Thanks all, and to those who emailed me off list; I just finished a big project and now back to this annoying little problem.

I found the little bast$%rd. It's being written by MP3 Sushi Server and it is leaving no tracks of itself in the system logs and it is not in the activity monitor [how can this be? must be operator error].

Thanks to everyone and let's see if I really have killed that thing.

Michael


On May 19, 2004, at 3:01 AM, Armando Stettner wrote:

If you are familiar with UNIX commands, you could go into the terminal application and run OD (piping to MORE) the file and see what's there. You then might use the activity monitor (or something else) to see what process is writing this file. Is this file referenced in any of the system logs?

 armando


Begin forwarded message:

From: "Michael Spencer" <[EMAIL PROTECTED]>
Date: May 18, 2004 2:17:16 PM PDT
To: <[EMAIL PROTECTED]>
Subject: [Littlesnitch-talk] [OT] ices.log
Reply-To: <[EMAIL PROTECTED]>

I'm at my wit's end, and before I go to Mac Managers, I thought I'd see if anyone on this list has any ideas.
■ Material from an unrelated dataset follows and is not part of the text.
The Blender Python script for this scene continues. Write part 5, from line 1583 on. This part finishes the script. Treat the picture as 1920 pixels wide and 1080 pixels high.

I need to throw this problem out to some informed folks, and for now, if you're reading this pathetic plea, you're more informed than I am :-]



The short version: an invisible file called 'DS9/private/temp/ices.log' is incrementally written, increasing in size until it approaches 87G and fills the startup disk. 'DS9' is the name of the drive.



The long version: I have no clue what is writing this file. The obvious answer is Icecast, but I have never loaded that app on any computer. I DO stream audio with iTunes.



I googled 'ices.log', learning nothing, and I hit the Icecast support forum, also with no luck. I also posted to Apple's support fora in several places with no luck; but I did learn about a very nice app called 'Whatsize' that helped me at least identify the reason that my startup drive was filling up [until then I had no idea why].



I've been trying to identify by trial and error who is writing the file, but no luck yet. I was able to see the front [and rear] of the file in Terminal but learned nothing new.



 Anyone else have any ideas/clues/directions?